"Cada niño que nace es un signo de que Dios no se ha cansado de los hombres", con esta frase comienza el padre José Manuel Fernández la reflexión de la Nochebuena y continúa: "A María le llegó el tiempo del parto y dio a luz a su hijo primogénito, lo envolvió en pañales y lo acostó en un pesebre, porque no tenían sitio en la posada. Darás a luz un hijo, y le pondrás por nombre Jesús. Será grande, se llamará Hijo del Altísimo" (Lc. 2, 6 y Lc. 1, 31). El momento que tanto esperaba Israel durante muchos siglos, el momento más esperado por la humanidad con figuras todavía confusas: que Dios se preocupase por nosotros, que saliera del ocultamiento, que el mundo alcanzara la salvación y que Él renovase todo. Así podemos imaginar con cuanta preparación interior y con cuánto amor, esperó María aquella hora.

En Nochebuena "Dios se inclina" y se manifiesta como "Dios con nosotros", pero estas son palabras proféticas. En la noche de Belén, esta palabra ha adquirido un sentido completamente nuevo. El inclinarse de Dios ha asumido un realismo inaudito y antes inimaginable. "El se inclina": viene abajo, como un niño, precisamente Él, incluso hasta la miseria del establo, símbolo de necesidad y estado de abandono de los hombres. Dios baja realmente para quedarse y ser "Dios con nosotros". Se hace un niño y pone en la condición de dependencia total propia de un ser humano recién nacido. El creador que tiene todo en sus manos, del que todos nosotros dependemos, se hace pequeño y necesitado del amor humano. Dios está en el establo.

El anuncio del nacimiento de aquel niño es desde hace dos mil años la "Buena Nueva" de un inicio posible, más allá de nuestros cansancios y de nuestras renuncias a seguir esperando y amando. Por eso es que Navidad nos desafía a seguir soñando, mezclando nuestros pequeños anhelos con el gran sueño de Dios.
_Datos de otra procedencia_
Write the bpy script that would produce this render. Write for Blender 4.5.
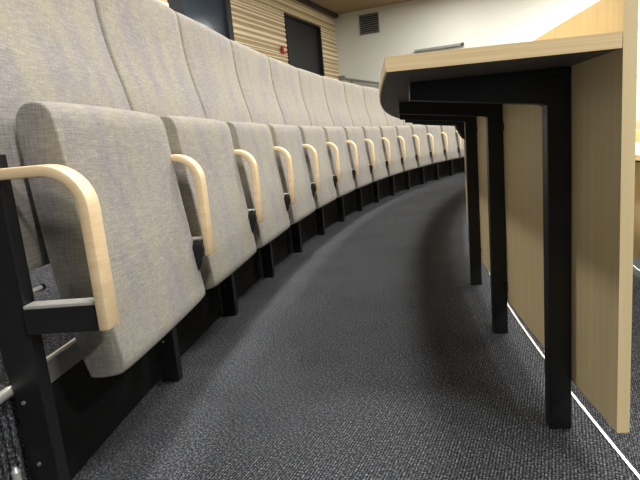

Donde se hace necesario el comienzo de algo urgente imprescindible, el nacimiento indicado por una estrella sobre la gruta de Belén, enciende el sueño que empuja a los hombres a insertar el presente de ellos en el mañana divino.

Fue el sueño de Martín Luther King, en aquel fatídico 28 de agosto de 1963 "I have a dream" (Yo tengo un sueño). Se trata del discurso leído por él en las gradas del Lincoln Memorial durante la histórica marcha sobre Washington y considerado como uno de los mejores discursos de la historia. Es un sueño que habla a los jóvenes de hoy y que podríamos hacerlo nuestro, todos los argentinos. Habla de aquellos que protestan frente a la realidad de la vida, del dolor del sufrimiento, del arrastrar el desaliento en el hoy y la incertidumbre por el mañana.

Yo tengo un sueño, proclama Luther King…

"…Pero hay algo que debo decir a mi gente. Debemos evitar cometer actos injustos en el proceso de obtener un lugar que por derecho nos corresponde. No busquemos satisfacer nuestra sed de libertad bebiendo de la copa de la amargura y el odio. Debemos conducir para siempre nuestra lucha por el camino elevado de la dignidad y la disciplina. No debemos permitir que nuestra protesta creativa degenere en violencia física. Una y otra vez debemos elevarnos a las majestuosas alturas donde se encuentre la fuerza física con la fuerza del alma. No podemos caminar solos. Y al hablar, debemos hacer la promesa de marchar siempre hacia adelante. No podemos volver atrás. ¡Hoy tengo un sueño! Sueño que algún día los valles serán cumbres, y las colinas y montañas serán llanos, los sitios más escarpados serán nivelados y los torcidos serán enderezados, y la gloria de Dios será revelada, y se unirá todo el género humano. Esta es nuestra esperanza. Con esta fe podremos esculpir, de la montaña de la desesperanza una piedra de esperanza. Con esta fe podremos trasformar el sonido discordante de nuestra nación, en una hermosa sinfonía de fraternidad. Con esta fe podremos trabajar juntos, rezar juntos, luchar juntos, ir a la cárcel juntos, defender la libertad juntos, sabiendo que algún día seremos libres. Cuando repique la libertad y la dejemos repicar en cada aldea y en cada caserío, en cada estado y en cada ciudad, podremos acelerar la llegada del día cuando todos los hijos de dios, negros y blancos, judíos y cristianos, protestantes y católicos puedan unir sus manos y cantar las palabras del viejo espiritual negro: ¡Libres al fin!, ¡Libres al fin! Gracias a Dios omnipotente, ¡somos libres al fin!

Y finaliza la reflexión con las palabras oportunas del cardenal belga, Leo Joseph Suenens, en el Concilio Vaticano II: "Felices los que sueñan y están dispuestos a pagar el precio más alto para que su sueño se haga realidad en la vida de los hombres…".